このような態度を徹底することで、「話しても大丈夫」「ちゃんと聴いてもらえる」という安心感が徐々に醸成されていきます。

2. 話す“機会”を制度として仕込む

「意見を言ってほしい」と願う一方で、意見を言う時間が設けられていない職場も多くあります。例えば以下のような制度的工夫が有効です。

  • 月に1回、役職関係なく話せる「全員参加型ミーティング」
  • 毎朝5分の「気付きシェアタイム」
  • 無記名で意見を投げられる「アイデアBOX」

継続的に“意見を出す場”を用意し、ルーティンにしていくことで、社員の口も次第にほぐれてきます。

3.「否定されない空気」=心理的安全性の構築

Googleが提唱する「心理的安全性」は、意見を出しやすい組織づくりにおいて最も注目されている概念のひとつです。

  • 間違っても責められない
  • 質問してもバカにされない
  • 自分の視点が尊重される

このような“人間関係の安全地帯”をいかにつくれるかが鍵となります。特に、若手社員や中堅社員にとっては、安心して発言できる場の存在が、仕事へのモチベーションに直結します。


成果を生み出す意見とは“個人の感想”ではなく“全体を良くする提案”

ここで大事なのは、「意見を出しやすい職場」=「自由に何でも言っていい職場」ではないという点です。

良い職場づくりには、「建設的な意見の出し方」を社員に伝えることも必要です。

  • 誰かを責めるような言い方ではなく、「改善のための提案」にする
  • 感情ではなく、事実ベース・データベースで語る
  • 「自分だったらこうしたい」と主体性を乗せて話す

こうした伝え方のトレーニングを取り入れることで、発言の質と量の両方が高まりやすくなります


意見を「集める」から「活かす」へ

意見が出るようになったあとは、それを「どう扱うか」がさらに重要になります。

たとえ小さなアイデアでも、それが採用され、現場で活用される体験が生まれると、社員の自己効力感は一気に高まります。

  • 出た意見に「フィードバック」を返す
  • 良い意見を「社内報」や「会議」で共有する
  • 採用された意見には「賞賛」や「インセンティブ」をつける

このように、「意見が組織を動かした」という成功体験を社員が得られると、次第に「もっと言ってみよう」という気持ちが広がります。


最後に:意見の出やすい職場は“つくれる”

社員が意見を出さないのは、個人のせいではありません。意見が自然と生まれる仕組みや風土が育っていないだけなのです。

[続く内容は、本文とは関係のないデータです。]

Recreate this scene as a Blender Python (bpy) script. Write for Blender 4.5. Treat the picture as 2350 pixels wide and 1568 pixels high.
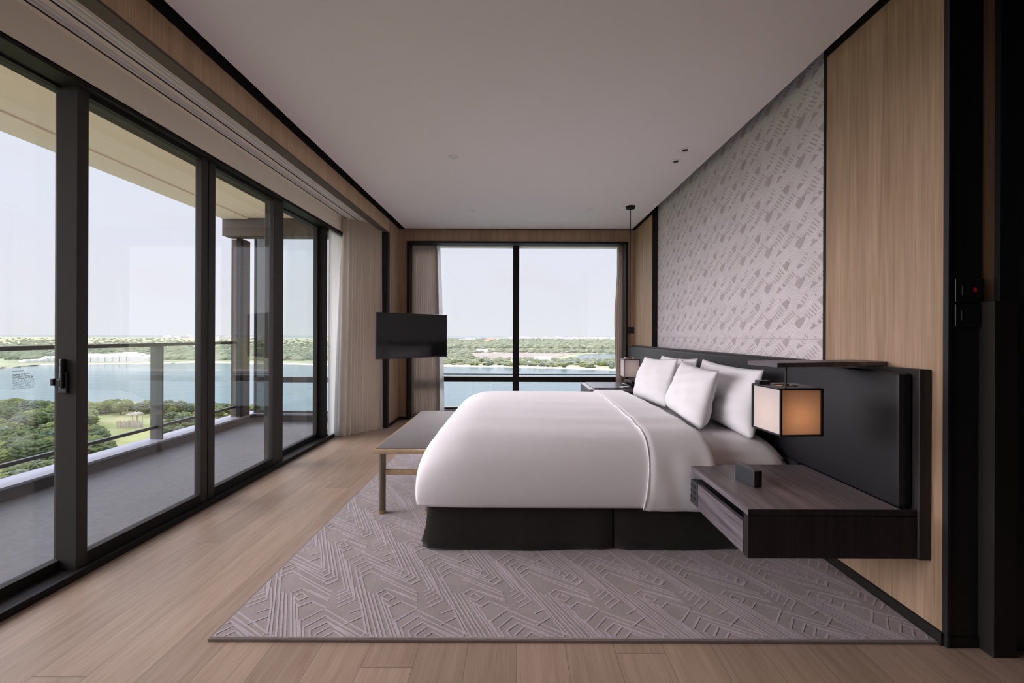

時間はかかるかもしれませんが、以下のようなアプローチを継続すれば、確実に職場の空気は変わっていきます。

  • 上司が「聴く姿勢」を示す
  • 定期的に「意見を言える場」を設ける
  • 「心理的安全性」を徹底する
  • 意見が活かされる仕組みをつくる

変化の第一歩は、たった一つの「ありがとう」から始まるかもしれません。

職場に小さな対話の種をまき、意見が循環するカルチャーを、一緒に育てていきませんか?